_The exercise_:
Read the listing and extract each line that includes the word "script".

╭──

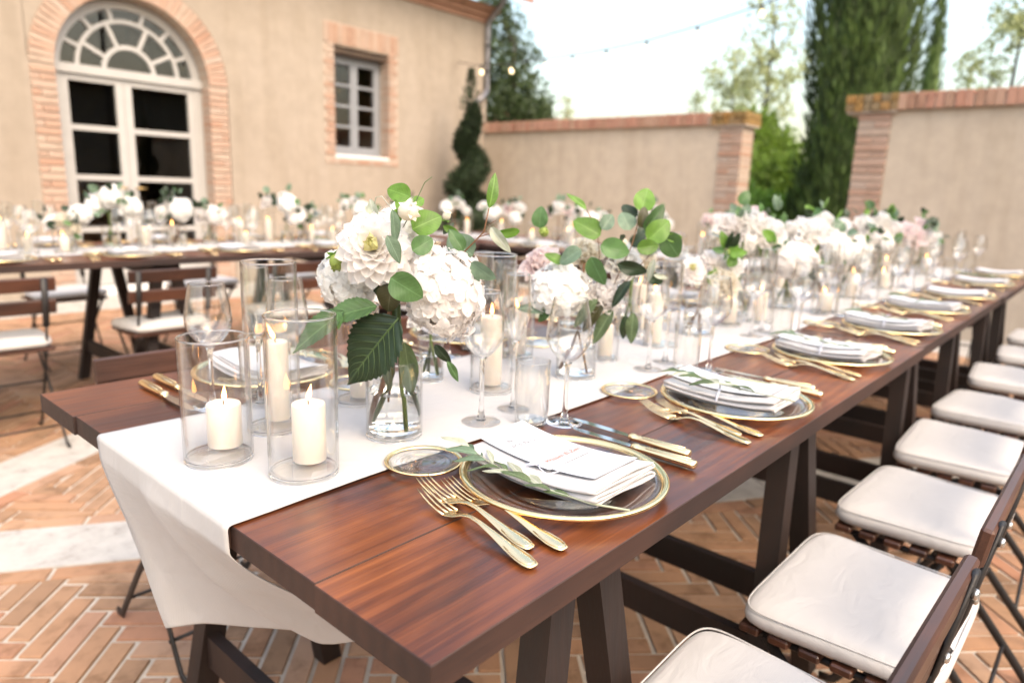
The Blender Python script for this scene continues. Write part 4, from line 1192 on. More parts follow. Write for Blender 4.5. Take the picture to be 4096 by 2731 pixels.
def napkin_mesh(seed):
    R = random.Random(seed)
    mb = MB()
    path = []
    lay, gap = 5, 0.0038
    for l in range(lay):
        z = 0.010 + l*gap
        a, b_ = (-0.062, 0.060) if l % 2 == 0 else (0.060, -0.062)
        o = R.uniform(-0.003, 0.003)
        for i in range(7):
            u = i/6
            path.append((a+(b_-a)*u + o*sin(u*pi), z + 0.0010*sin(u*6+l)))
        if l < lay-1:
            for g_ in (0.25, 0.5, 0.75):
                a_ = pi*g_
                sgn = 1 if b_ > a else -1
                path.append((b_+sgn*(0.0042+0.002*R.random())*sin(a_), z+gap*(1-cos(a_))/2))
    # a fuller roll at the camera-side fold
    n = len(path)
    NY = 16
    th = 0.0012
    def pos(k, j, s):
        x, z = path[k]
        y = -0.092 + 0.205*j/NY
        x0, z0 = path[max(0, k-1)]; x1, z1 = path[min(n-1, k+1)]
        tx, tz = x1-x0, z1-z0
        ln = sqrt(tx*tx+tz*tz) or 1
        nx, nz = -tz/ln, tx/ln
        e = (1-j/NY)
        fan = 1.0 + 0.35*e*e
        wob = 0.0016*mnoise.noise(Vector((x*20, y*18, k*0.13+seed)))
        return (x + nx*th*s + 0.004*e*mnoise.noise(Vector((k*0.3, 3.1, seed))), y + 0.003*mnoise.noise(Vector((k*0.21, seed, j*0.01))), 0.006+(z-0.006)*fan + nz*th*s + sag(y) + wob)
    vs = [pos(k, j, s) for s in (1, -1) for k in range(n) for j in range(NY+1)]
    st = n*(NY+1)
    fs = []
    for k in range(n-1):
        for j in range(NY):
            a = k*(NY+1)+j
            fs.append((a, a+1, a+NY+2, a+NY+1)); fs.append((st+a, st+a+NY+1, st+a+NY+2, st+a+1))
        for j in (0, NY):
            a = k*(NY+1)+j
            fs.append((a, a+NY+1, st+a+NY+1, st+a) if j == 0 else (a, st+a, st+a+NY+1, a+NY+1))
    mb.add(vs, fs)
    return mb.mesh('napkin', 'napkin_linen')
NAPK = [napkin_mesh(1), napkin_mesh(2), napkin_mesh(3)]
def card_z(y): return 0.0405 + 0.006*max(0.0, (0.08-y))/0.18*0 + sag(y)*1.0 + 0.006*max(0, -(y-0.11))*0
def menu_z(y):
    e = (1 - (y+0.092)/0.205)
    return 0.006 + (0.010+4*0.0038 + 0.0025 - 0.006)*(1+0.35*max(0, e)**2) + sag(y) + 0.0012
def menu_mesh():
    mb = MB()
    def f(u, v):
        x = -0.040 + 0.096*u; y = -0.072 + 0.196*v
        return (x + 0.002*v, y, menu_z(y) + 0.0016*(u-0.5)**2)
    mb.grid(f, 6, 20)
    def f2(u, v):
        p = f(u, 1-v); return (p[0], p[1], p[2]-0.0006)
    mb.grid(f2, 6, 20)
    return mb.mesh('menu_card', 'card_paper')
MENU = menu_mesh()
def name_mesh():
    mb = MB()
    def f(u, v):
        x = -0.044 + 0.088*u; y = -0.008 + 0.034*v
        return (x, y, menu_z(y) + 0.0010 + 0.0012*u)
    mb.grid(f, 6, 6)
    mb.grid(lambda u, v: (lambda p: (p[0], p[1], p[2]-0.0005))(f(u, 1-v)), 6, 6)
    return mb.mesh('place_card', 'card_paper')
NAMEC = name_mesh()
def text_mesh(txt, size, x, y, mat, lift, shear=0.0, spacing=1.0, align='CENTER', slope=0.0):
    cu = bpy.data.curves.new('lettering', 'FONT')
    cu.body = txt; cu.size = size; cu.shear = shear; cu.space_character = spacing; cu.align_x = align
    cu.resolution_u = 3
    o = bpy.data.objects.new('lettering_tmp', cu)
    COL.objects.link(o)
    bpy.context.view_layer.update()
    dg = bpy.context.evaluated_depsgraph_get()
    me = bpy.data.meshes.new_from_object(o.evaluated_get(dg))
    COL.objects.unlink(o); bpy.data.objects.remove(o)
    for v_ in me.vertices:
        vx, vy = v_.co.x + x, v_.co.y + y + slope*v_.co.x
        v_.co = Vector((vx, vy, menu_z(vy) + lift + 0.0016*((vx+0.040)/0.096-0.5)**2))
    me.materials.clear(); me.materials.append(MATS[mat])
    return me
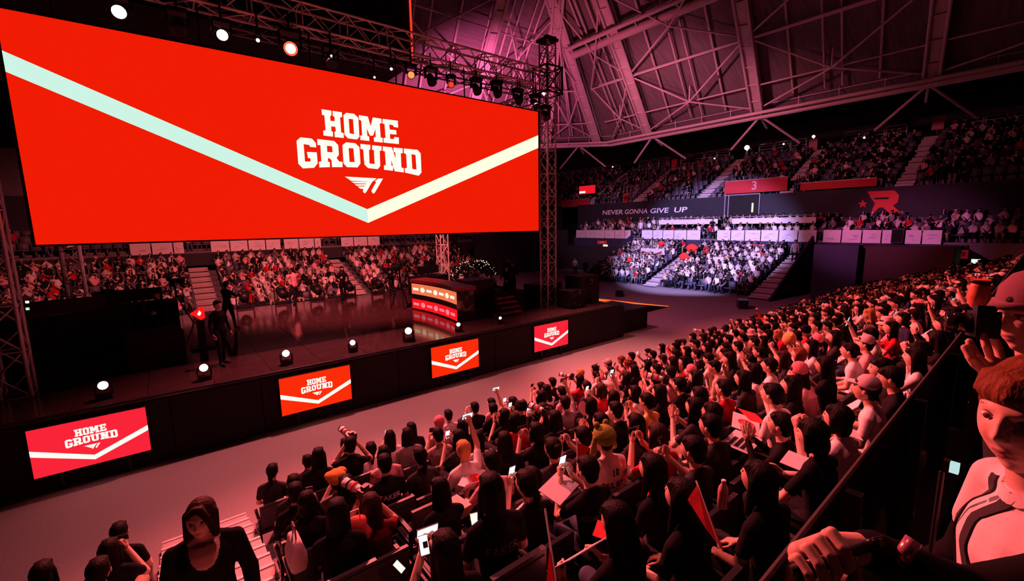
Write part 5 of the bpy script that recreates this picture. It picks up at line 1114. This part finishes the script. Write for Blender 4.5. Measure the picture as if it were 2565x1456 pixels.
# woman coming up the stairs, facing the camera
wz = .131*13; wy = 8.38-.41*12.5
wp = [PR((0, 0, .93), (0, 0, 1.02), .145, .135, 1, 1.12, .85), PR((0, 0, 1.05), (0, .02, 1.25), .13, .152, 1, 1.12, .8), PR((-.125, 0, 1.325), (.125, 0, 1.325), .072, .072, 1), PR((0, 0, 1.40), (.15, 0, 1.345), .05, .048, 1), PR((0, 0, 1.40), (-.15, 0, 1.345), .05, .048, 1), PR((-.09, .01, 1.22), (.09, .01, 1.22), .098, .098, 1), PR((0, 0, 1.37), (0, .018, 1.47), .050, .048, 0)]
wh = []
for s in (1, -1):
    m = lambda p: V((p[0]*s, p[1], p[2])); sh, e, wr = m((.172, 0, 1.33)), m((.235, -.02, 1.06)), m((.25, .07, .82))
    wp += [PR(sh, e, .060, .052, 1), PR(e, wr, .056, .042, 1), PR(m((.09, 0, .9)), m((.10, .03*s, .5)), .098, .065, 2), PR(m((.10, .03*s, .5)), m((.11, .04*s, .1)), .06, .042, 2), PR(m((.11, .03*s, .05)), m((.13, .18+.03*s, .04)), .042, .036, 3)]
    wh.append((handM(wr, wr-e, V((-s, 0, -.2)), s > 0), 'relaxed'))
whm = Matrix.Translation((0, .045, 1.555)) @ Matrix.Rotation(-.22, 4, 'Z') @ Matrix.Rotation(.06, 4, 'X')
_, wo = hero('person', wp, whm, wh, [SK[0], TOP['black'], PANT[0], m_shoe, m_feat, SK[0], m_lip, m_eye], .008, lambda x, y, z: z > 1.425 or (y > -.02 and (x/.088)**2+((z-1.40)/.155)**2 < 1))
wo.scale = (.965,)*3; wo.location = (.03, wy, wz); wo.rotation_euler = (0, 0, math.pi-.1)
tag(wo, 'woman with dark bob and black wide-necked top climbing the stairs towards the camera', 'person')
h_ = link('hair', HM['parted'][1], wo, M=whm); h_.material_slots[0].link = 'OBJECT'; h_.material_slots[0].material = HAIR['brown']
# person at the right edge, turned towards the stage
def pxd(px, py, zd): # point seen at a pixel, zd metres in front of the lens
    return CC+(CF*FPX+CR*(px-PW/2)-CU*(py-PH/2))*(zd/FPX)
hx = pxd(2588, 1052, .93); RZ = math.radians(22)
hm = Matrix.Translation((0, .035, 1.60)) @ Matrix.Rotation(math.radians(44), 4, 'Z') @ Matrix.Rotation(-.06, 4, 'X')
rp_ = [PR((0, 0, .93), (0, 0, 1.02), .135, .125, 1, 1.12, .82), PR((0, 0, 1.06), (0, .01, 1.27), .122, .145, 1, 1.12, .76), PR((-.125, 0, 1.365), (.125, 0, 1.365), .068, .068, 1), PR((0, -.01, 1.43), (.15, 0, 1.385), .05, .046, 1), PR((0, -.01, 1.43), (-.15, 0, 1.385), .05, .046, 1), PR((-.10, .01, 1.24), (.10, .01, 1.24), .09, .09, 1), PR((0, -.01, 1.385), (0, 0, 1.44), .078, .06, 1), PR((0, 0, 1.41), (0, .02, 1.52), .052, .052, 0)]
inv = (Matrix.Translation(hx) @ Matrix.Rotation(RZ, 4, 'Z') @ Matrix.Translation(-hm.translation)).inverted()
L3 = lambda p: inv @ p
sh_r, sh_l = V((.175, 0, 1.37)), V((-.175, 0, 1.37))
# the nearer arm reaches along the barrier in a black sleeve and ends in a closed fist, fingers towards the camera
fc = pxd(2072, 1402, .78); B = (CR*.93+CU*.30).normalized(); U2 = (CU-B*CU.dot(B)).normalized(); T2 = -CF
fing = []
hpr = [PR(L3(fc-B*.028-T2*.030), L3(fc+B*.032-T2*.030), .022, .024, 0), PR(L3(fc+B*.03-T2*.032-U2*.006), L3(fc+B*.085-T2*.036-U2*.03), .027, .028, 0)]
for k, (o_s, rr, up) in enumerate(((-.046, .0090, -.012), (-.023, .0102, -.001), (.001, .0106, .007), (.026, .0106, .012))):
    c = fc+B*o_s+U2*up
    ch = [c-T2*.026+U2*.010, c-T2*.006+U2*.026, c+T2*.014+U2*.010, c+T2*.016-U2*.018, c+T2*.002-U2*.036]
    fing.append([PR(L3(a), L3(b), rr, rr*.97, 0) for a, b in zip(ch, ch[1:])])
tb = [fc+B*.045-U2*.022-T2*.01, fc+B*.030-U2*.040+T2*.012, fc+B*.006-U2*.044+T2*.022]
fing.append([PR(L3(a), L3(b), .0115, .0105, 0) for a, b in zip(tb, tb[1:])])
wr = L3(fc+B*.10-T2*.036-U2*.038); el = L3(pxd(2440, 1500, .80))
rp_ += [PR(sh_l, sh_l.lerp(el, .30), .062, .058, 1), PR(sh_l.lerp(el, .30), el, .058, .052, 5), PR(el, wr, .052, .037, 5)]
le, lw = V((.27, .02, 1.10)), V((.22, .22, .96)); rp_ += [PR(sh_r, sh_r.lerp(le, .5), .062, .056, 1), PR(sh_r.lerp(le, .5), le, .05, .045, 5), PR(le, lw, .045, .032, 5)]
for s in (1, -1): rp_ += [PR((.085*s, 0, .9), (.10*s, .03, .5), .092, .062, 2), PR((.10*s, .03, .5), (.11*s, 0, .1), .058, .042, 2), PR((.11*s, -.02, .05), (.13*s, .13, .04), .042, .036, 3)]
rmb = body_geo(rp_, .008, 5); relabel(rmb, lambda x, y, z: z > 1.445+.02*(y < .02) and x*x+y*y < .02, 0); rbd = MB(); rbd.v, rbd.f = list(rmb.v), list(rmb.f); merge(rmb, HERO, hm); merge(rmb, body_geo(hpr, .0034, 3)); [merge(rmb, body_geo(q, .0026, 2)) for q in fing]; merge(rmb, HHAND['relaxed'], handM(lw, lw-le, V((-1, 0, -.2)), True))
ro = rmb.obj('person', [SK[0], TOP['white'], PANT[0], m_shoe, m_feat, TOP['black'], m_lip, m_eye], None, True); ro.matrix_world = inv.inverted()
tag(ro, 'person in white shirt with black straps at the right edge, face lit red', 'person')
h_ = link('hair', HM['short'][1], ro, M=hm @ Matrix.Diagonal((1.06, 1.05, 1.06, 1))); h_.material_slots[0].link = 'OBJECT'; h_.material_slots[0].material = HAIR['ginger']
bv = BVHTree.FromPolygons([V(p) for p in rbd.v], rbd.f)
def ribbon(name, pts, wid, m, parent):
    """cloth band pressed onto the front of the body along a path of (x, z)"""
    P = []
    for (xa, za), (xb, zb) in zip(pts, pts[1:]):
        for k in range(6): P.append((xa+(xb-xa)*k/6, za+(zb-za)*k/6, xb-xa, zb-za))
    mb = MB(); vs = []
    for x, z, dx, dz in P:
        l = math.hypot(dx, dz); nx, nz = -dz/l*wid, dx/l*wid
        for sg_ in (-1, 1):
            for up in (.0, .007):
                q = (x+nx*sg_, z+nz*sg_); h = bv.ray_cast(V((q[0], 1, q[1])), V((0, -1, 0))); y = h[0].y if h[0] is not None and h[0].y > 0 else .05
                vs.append((q[0], y+up-.002, q[1]))
    n = len(P); fs = [(4*i+a, 4*i+b, 4*i+4+b, 4*i+4+a) for i in range(n-1) for a, b in ((0, 2), (2, 3), (3, 1), (1, 0))]
    return mb.add(vs, fs).obj(name, m, parent)
ribbon('strap', [(.105, 1.42), (.085, 1.34), (.06, 1.25), (.03, 1.12), (.01, 1.0)], .014, m_fab, ro)
ribbon('strap', [(-.02, 1.43), (.0, 1.36), (-.02, 1.28), (-.06, 1.18), (-.09, 1.05)], .014, m_fab, ro)
ribbon('chest_print', [(.10, 1.22), (.05, 1.20)], .022, m_redb, ro); ribbon('collar', [(.062, 1.455), (.03, 1.425), (-.03, 1.425), (-.062, 1.455)], .014, TOP['white'], ro)
gb = empty('selfie_grip', fc); tag(gb, 'black handle gripped by the fist at the lower right', 'handle')
gb.rotation_euler = B.to_track_quat('Z', 'Y').to_euler()
MB().tube((0, 0, -.065), (0, 0, .11), .009, .009, 14).obj('grip', m_blkm, gb, True); MB().tube((0, 0, .075), (0, 0, .10), .0105, .0105, 14).obj('sleeve', m_blkg, gb, True)
pk = empty('pink_tube', atd(2272, 1378, 1.15)); tag(pk, 'small shiny pink tube near the barrier at the lower right', 'tube'); pk.rotation_euler = (CR*.55+CU*.83).normalized().to_track_quat('Z', 'Y').to_euler()
MB().tube((0, 0, -.02), (0, 0, .022), .0125, .0125, 16).obj('barrel', mat('pink_metal', (.62, .26, .34), .25, metal=.5), pk, True); MB().tube((0, 0, -.045), (0, 0, -.02), .0115, .0115, 16).obj('cap', m_blkm, pk, True)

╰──

_Expected answer_:
The Blender Python script for this scene continues. Write part 4, from line 1192 on. More parts follow. Write for Blender 4.5. Take the picture to be 4096 by 2731 pixels.
Write part 5 of the bpy script that recreates this picture. It picks up at line 1114. This part finishes the script. Write for Blender 4.5. Measure the picture as if it were 2565x1456 pixels.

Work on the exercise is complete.